Клюге знал, что военные решения Гитлера вели вермахт и Германию в пропасть. Ему было также ясно, что подобное положение, если вообще и могло быть изменено, то только насильственным способом. Также очевидно было то, что фон Клюге не хватало собственного стимула, чтобы начать действовать.

Вместе с тем он допускал, что Тресков в сфере своего влияния готовил что-то необычное: по данным фельдмаршала, Гитлер должен был быть застрелен в марте 1943 года во время фронтового посещения группы армий «Центр». Одним из четырех стрелков, которые должны были осуществлять вооруженное покушение на Гитлера, должен был стать молодой лейтенант, который служил в штабе Трес-кова. Двадцатичетырехлетпий Филипп фон Безелагер уже тогда однозначно рассуждал: «Гитлер — преступник!» И был готов к решительным действиям. «Точно обсуждалось, где должен был сидеть Гитлер: Клюге сидит в середине, Гитлер — по одну сторону, Гиммлер — по другую. Командующие армией и главнокомандующие — напротив.

Офицеры, которые хотели принять участие в покушении, должны были сидеть полукругом — слева и справа, чтобы выстрелить прямо в Гитлера и Гиммлера». В интервью ZDF Безелагер признался в том, что у него были серьезные нравственные сомнения. «Это действительно было бесчестно. Но в этом случае чести больше не было. Все было отброшено, все эти понятия, эти общественные понятия, в которые мы твердо верили, на которые долгое время опирались, все было выброшено за борт, чтобы убить Гитлера». В последний момент, тем не менее, фельдмаршал Клюге отменил покушение. Этот самый нерешительный человек среди фельдмаршалов не хотел брать всю ответственность за покушение на себя. О причинах размышляет Безелагер: «Клюге узнал, что Гиммлер, который первоначально тоже должен был присутствовать, на этот раз сопровождать фюрера не будет. Клюге сомневался: если Гиммлер узнает, что армия совершила смертельное покушение на Гитлера, то это могло бы привести к гражданской войне между армией и СС. С этой точки зрения, Клюге, по сути, действовал с полной ответственностью. Он мог руководствоваться прагматичными причинами, чтобы пока не убивать Гитлера. Но здесь определенно свою роль сыграла и нерешительность генерала, который был не в ладу с собой и который охотнее, однако, ставил повиновение выше совести. Тресков, пожалуй, предвидел, что Клюге мог бы отказать — предусмотрительно был задействован альтернативный план.»

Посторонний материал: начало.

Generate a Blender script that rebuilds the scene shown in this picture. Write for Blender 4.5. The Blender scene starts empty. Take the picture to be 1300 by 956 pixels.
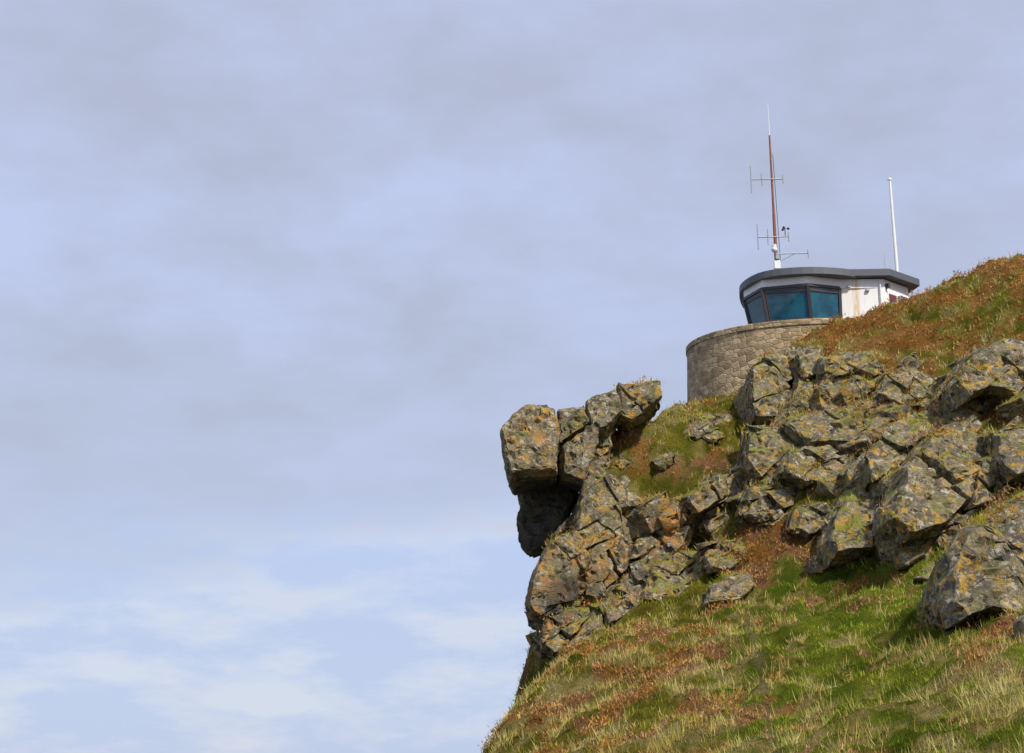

Вечером 13 марта самолет фюрера, «Фокке-Вульф 200 Кондор», стоял на аэродроме Смоленска, готовый вернуть диктатора в Германию после его посещения группы армий «Центр». Когда Гитлер со своей свитой направился по взлетно-посадочной полосе к самолету, Тресков и некоторые из его заговорщиков на некотором расстоянии последовали за ним. Они просили офицера, который должен был лететь в Растенбург, взять с собой на борт небольшой пакет. В нем были: две бутылки «Куантро» якобы для друга на родине. Офицер охотно сделал это одолжение — не подозревая, что в пакете была взрывчатка и кислотный взрыватель. Через полчаса после старта все это должно было взорваться. Машина разлетелась бы в воздухе на мелкие части. План был превосходен, но несколько часов снустя из Растенбурга пришло сообщение, что самолет Гитлера совершил благополучную посадку. Заговорщики были шокированы: бомба, которая должна была убить Гитлера, не взорвалась. Вероятно, в холодном багажном отделении кислотный взрыватель не сработал. В этот мартовский день 1943 года диктатор избежал двух предполагаемых покушений. Еще неделю спустя ему снова повезло. Сотрудник штаба Трескова Рудольф фон Герсдорфф должен был организовать на складе оружия в Берлине по случаю Дня павших героев показ русского трофейного оружия. При таком удобном случае он планировал взорвать себя и диктатора. Но Гитлер покинул выставку уже через несколько минут. Сопровождавший его Герсдорфф уже активировал бомбу, находившуюся в кармане его пальто. Но после того как Гитлер досрочно покинул склад, Герсдорффу удалось забежать в уборную и в самую последнюю минуту снова обезвредить взрывное устройство.